Roosevelt has two plans ready: the railways might be leased by the Russians, or jointly operated by Russia and China.
Stalin says slyly that without such concessions "it would be difficult ... to explain to the Soviet people why Russia was entering the war against Japan ... a country with which they had no great trouble."
Roosevelt several times explains that he has not consulted Chiang Kaishek.
Stalin says that "it would be well to leave here with these conditions set forth in writing, agreed to by the three powers."
Roosevelt unhesitatingly thinks "this could be done."
Thus Stalin had his prize in hand. Two days later Molotov handed to Harriman a draft of Stalin's political conditions. With Roosevelt's approval Harriman suggested some changes. Most important: Port Arthur should be internationalized. Stalin came personally to Harriman, and what followed is reported by Harriman:
"[Stalin] said that he was entirely willing to have Dairen a freeport under international control, but that Port Arthur was different. It was to be a Russian naval base, and therefore Russia required a lease. I suggested to Marshal Stalin that he take the opportunity to discuss this matter at once with the President, which he thereupon did. The President agreed to Marshal Stalin's revised proposal. . .
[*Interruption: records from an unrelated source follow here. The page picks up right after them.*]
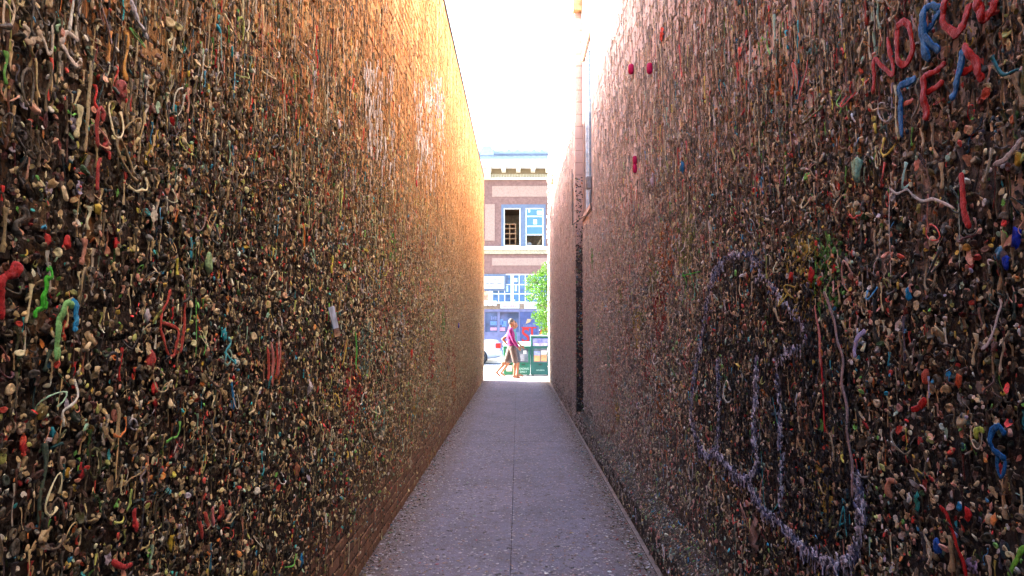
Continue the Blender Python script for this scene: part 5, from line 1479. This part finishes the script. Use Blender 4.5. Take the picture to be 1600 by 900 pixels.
def person(loc, label, J, skin, shirt, short, hair, shoe, long_sleeve, hsc=1.0, hair_len=0):
    t = thing('person', loc, label, 'person')
    m = MB()
    hd = Vector(J['head'])
    ball(m, hd, .095 * hsc, .075 * hsc, .118 * hsc); ball(m, hd + Vector((.03, 0, -.06)) * hsc, .065 * hsc, .058 * hsc, .07 * hsc)
    caps(m, hd + Vector((.088, 0, -.005)) * hsc, hd + Vector((.112, 0, -.03)) * hsc, .010, .015)      # nose
    caps(m, hd + Vector((.085, -.02, -.062)), hd + Vector((.085, .02, -.062)), .011, .011)             # lips
    for s_ in (-1, 1):
        caps(m, hd + Vector((-.005, s_ * .076, .015)) * hsc, hd + Vector((-.012, s_ * .080, -.025)) * hsc, .018, .013)
    nk = Vector(J['neck']); ch = Vector(J['chest']); pv = Vector(J['pelvis'])
    caps(m, hd + Vector((-.02, 0, -.06)), nk, .055, .062)
    ball(m, ch, .115, .165, .19); ball(m, ch.lerp(pv, .55), .105, .14, .18); ball(m, pv, .12, .155, .14)
    for s_, k in ((-1, 'n'), (1, 'f')):
        sh_, el, wr = J['arm_' + k]
        chain(m, [nk.lerp(Vector(sh_), .4), sh_], [.06, .058]); chain(m, [sh_, el, wr], [.052, .041, .028])
        el, wr = Vector(el), Vector(wr); d = (wr - el).normalized(); sd = Vector((0, 1, 0)); dn = d.cross(sd).normalized()
        if dn.x < 0: dn = -dn
        pa = wr + d * .055; caps(m, wr, pa, .026, .031)
        for q, ln in ((-.026, .062), (-.009, .072), (.009, .066), (.026, .05)):
            k0 = pa + sd * 0 + dn * q + d * .01; k1 = k0 + d * ln * .55; k2 = k1 + (d * .8 + Vector((.25, 0, -.1))).normalized() * ln * .45
            chain(m, [k0, k1, k2], [.0105, .0095, .008])
        chain(m, [wr + d * .015 + dn * .022, wr + d * .05 + dn * .05, wr + d * .08 + dn * .055], [.012, .011, .009])
        hp_, kn, an, toe = [Vector(v) for v in J['leg_' + k]]
        chain(m, [hp_, kn, an], [.088, .058, .038])
        cal = kn.lerp(an, .32); bk = Vector((-.02, 0, 0)); ball(m, cal + bk, .052, .05, .1)
        hl = an + (an - toe).normalized() * .035 + Vector((0, 0, -.045)); caps(m, an, hl, .036, .03); chain(m, [hl, an.lerp(toe, .55) + Vector((0, 0, -.012)), toe], [.03, .034, .024])
    body = skin_up(m, 'body', skin, t, .0095, 3)
    m = MB(); ball(m, hd + Vector((-.018, 0, .028)) * hsc, .098 * hsc, .084 * hsc, .108 * hsc)
    if hair_len: caps(m, hd + Vector((-.06, 0, -.02)), hd + Vector((-.07, 0, -.02 - hair_len)), .05, .035)
    m2 = skin_up(m, 'hair', hair, t, .009, 1)
    # keep the hair off the face
    bm = bmesh.new(); bm.from_mesh(m2.data)
    bmesh.ops.delete(bm, geom=[v for v in bm.verts if (v.co.x - hd.x) > .035 + .55 * max(0, (v.co.z - hd.z) - .035) and v.co.z < hd.z + .085 or (v.co.z < hd.z - .04 and not hair_len) or (v.co.x > hd.x + .0 and v.co.z < hd.z + .0)], context='VERTS')
    bm.to_mesh(m2.data); bm.free()
    for s_ in (-1, 1):
        q = MB(); ball(q, hd + Vector((.083, s_ * .03, .012)) * hsc, .010, .012, .008); q.build('eye', pm('eye_dark', (.03, .02, .02), .2), t, True).location = loc
    # clothes
    m = MB()
    ball(m, ch, .132, .185, .205); ball(m, ch.lerp(pv, .5), .128, .165, .2); ball(m, pv + Vector((0, 0, .04)), .138, .172, .11)
    caps(m, nk + Vector((-.01, 0, -.04)), nk + Vector((0, 0, -.005)), .085, .074)
    for k in 'nf':
        sh_, el, wr = [Vector(v) for v in J['arm_' + k]]
        chain(m, [nk.lerp(sh_, .35) + Vector((0, 0, -.02)), sh_], [.075, .072])
        if long_sleeve: chain(m, [sh_, el, el.lerp(wr, .9)], [.070, .056, .043])
        else: chain(m, [sh_, sh_.lerp(el, .55)], [.072, .066])
    skin_up(m, 'shirt', shirt, t, .012, 3)
    m = MB(); ball(m, pv, .136, .172, .125)
    for k in 'nf':
        hp_, kn = [Vector(v) for v in J['leg_' + k][:2]]
        chain(m, [hp_, hp_.lerp(kn, .92)], [.108, .096])
    skin_up(m, 'shorts', short, t, .012, 3)
    for k in 'nf':
        an, toe = [Vector(v) for v in J['leg_' + k][2:]]
        d = (toe - an); d = Vector((d.x, d.y, min(d.z, 0)))
        hl = an + (an - toe).normalized() * .035 + Vector((0, 0, -.08))
        tt = toe + Vector((0, 0, -.022))
        q = MB(); q.tube([hl + (hl - tt).normalized() * .03, hl, hl.lerp(tt, .5), tt, tt + (tt - hl).normalized() * .03], [.02, .036, .04, .044, .02], 10, flat=(tt - hl).cross(Vector((0, 1, 0))).normalized(), k=.32)
        q.tube([hl.lerp(tt, .6) + Vector((0, -.045, .01)), hl.lerp(tt, .6) + Vector((0, 0, .062)), hl.lerp(tt, .6) + Vector((0, .045, .01))], .012, 6)
        q.build('sandal', shoe, t, True).location = loc
    return t

def cloth(name, c): return pm(name, c, .85, .2, 14, .35, dist=.01)
SKIN = pm('tanned_skin', (.20, .075, .034), .5, .1, 10, .1)
Jm = dict(head=(.0, 0, 1.715), neck=(-.035, 0, 1.545), chest=(-.045, 0, 1.32), pelvis=(-.01, 0, .98),
          arm_n=[(-.05, -.195, 1.47), (.05, -.245, 1.17), (.19, -.235, .97)], arm_f=[(-.05, .195, 1.47), (-.10, .245, 1.18), (.04, .25, .97)],
          leg_n=[(.02, -.095, .93), (.11, -.1, .51), (.07, -.1, .10), (.24, -.11, .035)], leg_f=[(-.04, .095, .93), (-.17, .095, .53), (-.47, .09, .20), (-.36, .08, .045)])
person(at_y(800, 590, 21.2) * 1.0 - Vector((0, 0, at_y(800, 590, 21.2).z)), 'grey haired person in a magenta long sleeved top and brown shorts, walking', Jm, SKIN, cloth('magenta_knit', (.15, .0012, .078)), cloth('brown_shorts', (.075, .05, .045)), pm('grey_hair', (.06, .05, .042), .7, .3, 40, .4), pm('pinkish_sandal', (.2, .08, .06), .7), True)
Jw = dict(head=(.01, 0, 1.66), neck=(-.03, 0, 1.49), chest=(-.04, 0, 1.27), pelvis=(-.01, 0, .94),
          arm_n=[(-.07, -.18, 1.41), (-.36, -.23, 1.20), (-.2, -.25, 1.01)], arm_f=[(-.04, .18, 1.41), (.06, .22, 1.14), (.22, .2, .98)],
          leg_n=[(-.03, -.09, .9), (-.15, -.09, .5), (-.40, -.09, .16), (-.30, -.08, .04)], leg_f=[(.02, .09, .9), (.12, .09, .5), (.10, .09, .10), (.27, .1, .035)])
person(at_y(803.5, 590, 21.75) - Vector((0, 0, at_y(803.5, 590, 21.75).z)), 'dark haired person in a teal top, walking half hidden behind the magenta one', Jw, SKIN, cloth('teal_cotton', (.05, .15, .15)), cloth('grey_shorts', (.05, .05, .06)), pm('dark_hair', (.035, .025, .02), .6, .3, 40, .4), pm('brown_sandal', (.25, .13, .08), .7), False, .96)
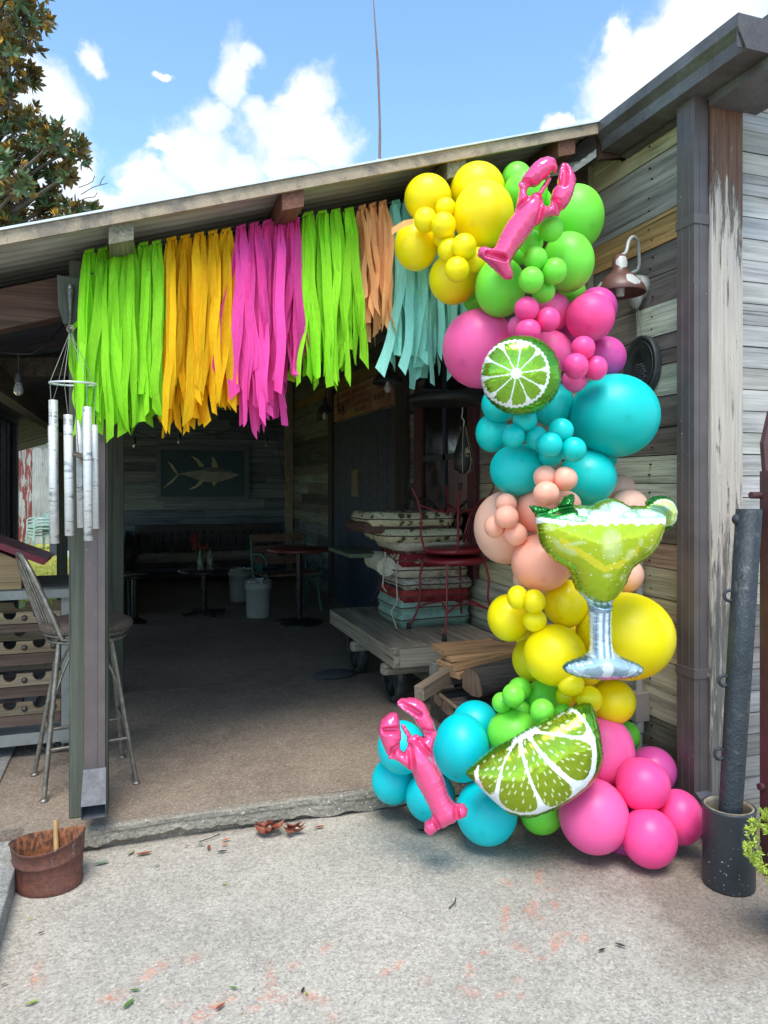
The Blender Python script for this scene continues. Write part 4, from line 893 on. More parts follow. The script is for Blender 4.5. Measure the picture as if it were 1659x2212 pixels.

"The President asked . . . whether Stalin wished the President to take [these matters] up with the Generalissimo (Chiang Kai-shek],
"Marshal Stalin replied that as he was an interested party he would prefer to have the President do it ..."
Not once do the records show Roosevelt arguing on behalf of China's independence, or making the point of China's need for Manchuria's industrial production. There was no hint of the long American recognition of China's independence as the key to stability in Asia. Stalin, in the imperialist tradition of the czars, remembered Port Arthur; Roosevelt forgot John Hay and the Open Door.
The U.S. copy of the agreement was kept in a secret White House file by Admiral Leahy. The President said not a word about it, even to his special adviser, Jimmy Byrnes, who denied six months after he became Secretary of State that such a paper existed.
Sequel. The President did not live to see Chiang Kai-shek's concurrence. But it was given, angrily yet inevitably. The Sino-Soviet treaties with all of Stalin's demands in Manchuria and Outer Mongolia were signed Aug. 14, 1945--the day Japan surrendered. In return for Chiang's concurrence, Stalin recognized Chinese sovereignty over Manchuria, promised Chiang military and economic aid.
Instead, over the next four years, Stalin blocked Nationalist China's return to Manchuria; Stalin armed and otherwise abetted the Chinese Communists as they built up a decisive army in Manchuria; Stalin looted Manchuria of $2 billion worth of Japanese industrial equipment on which Chiang had counted for China's economic uplift. Then, in late 1949, two days after Mao Tse-tung proclaimed the Chinese Communist state, Stalin withdrew formal recognition from Chiang and gave it to his longtime Chinese protege.